The Second Battle of Trenton was crucial, Mr. Loveless said. If the British troops had arrived in time to capture Gen. Washington and his army, "we would be speaking British and not American," he said, as the audience of senior citizens chuckled.
In the 1770s, Lawrence Township was a farming community of about 500 citizens. About 50 township residents served in the state militia or the Continental Army, he said. Nine of those soldiers are buried in the cemetery belonging to the Presbyterian Church of Lawrenceville, he said.
Lawrence Township residents also took part in the Civil War in the 1860s, said Mr. Loveless, whose great-grandfather, Nathan Loveless, was among those who signed up. Nathan Loveless was among the 107 township residents who served, he said.
The first Lawrence resident to enlist was Jacob Hunt, who signed up after the Southerners fired on Fort Sumter in Charleston, S.C., Mr. Loveless said. He took part in the first Battle of Bull Run, which turned into a route for the Northern soldiers.
President Abraham Lincoln was set to institute a draft, but enough men from New Jersey responded so that no one from this state was drafted, Mr. Loveless said. Township officials agreed to pay $50 to each man who enlisted. Township residents were assessed to pay for the bounty.
In the 1930s, school children were treated to visits by township resident and Civil War veteran Peter Van Kirk on Armistice Day and Decoration Day Veterans Day and Memorial Day, Mr. Loveless said. Mr. Van Kirk died in 1943, short of his 100th birthday, he said.
Township residents were called on to serve again in World War I, Mr. Loveless said. About 100 township men served in the military. Lawrence suffered three casualties. Austin Carter, for whom Carter Road is named, was the first Lawrence resident to be killed, he said.

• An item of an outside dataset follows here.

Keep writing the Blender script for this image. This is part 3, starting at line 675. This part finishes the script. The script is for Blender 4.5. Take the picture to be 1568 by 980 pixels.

Two-plus decades later, 600 township residents signed up to serve in the military in World War II, Mr. Loveless said. Some were drafted and others enlisted voluntarily. Of those who served from Lawrence, 22 were killed and more were injured.
William Anderson, whose family owned a farm in Lawrence, enlisted in the U.S. Navy in 1943 when he was 18 years old, Mr. Loveless said. He was assigned to the SS Suffolk, which carried coal from Norfolk, Va., to Boston. The ship ran into a severe storm and sank off the coast of Long Island.
Mr. Anderson and another shipmate escaped on a life raft, Mr. Loveless said. That life raft, with the frozen remains of Mr. Anderson and his shipmate, was recovered off the coast of Greenland more than 1,000 miles from the location where the ship sank. He was given a burial at sea, Mr. Loveless said.
The Korean Campaign claimed the lives of four Lawrence Township men who had enlisted, Mr. Loveless said. The bodies of three of the four have been recovered, but Daniel DiSylvester’s body was never found, he said. His battalion was overrun by North Korean soldiers.
Although the Korean war was controversial at the time, that controversy fades by comparison to the stir created by the Vietnam War, Mr. Loveless said. Lawrence Township again sent men by draft and by their own volition into the military. Four residents were killed.
The plaque honoring the Vietnam War veterans has some names on it, but there are many more that are missing, Mr. Loveless said. Some veterans have chosen to remain anonymous, perhaps because of the way they were treated, he said.
While there are differing viewpoints on the present Iraqi conflict, the members of American Legion Post 414 and Veterans of Foreign Wars Post 3022 support the men and women who wear the uniforms of the United States military, he said.
"We pray that they will return home safely and resume their lives," said Mr. Loveless.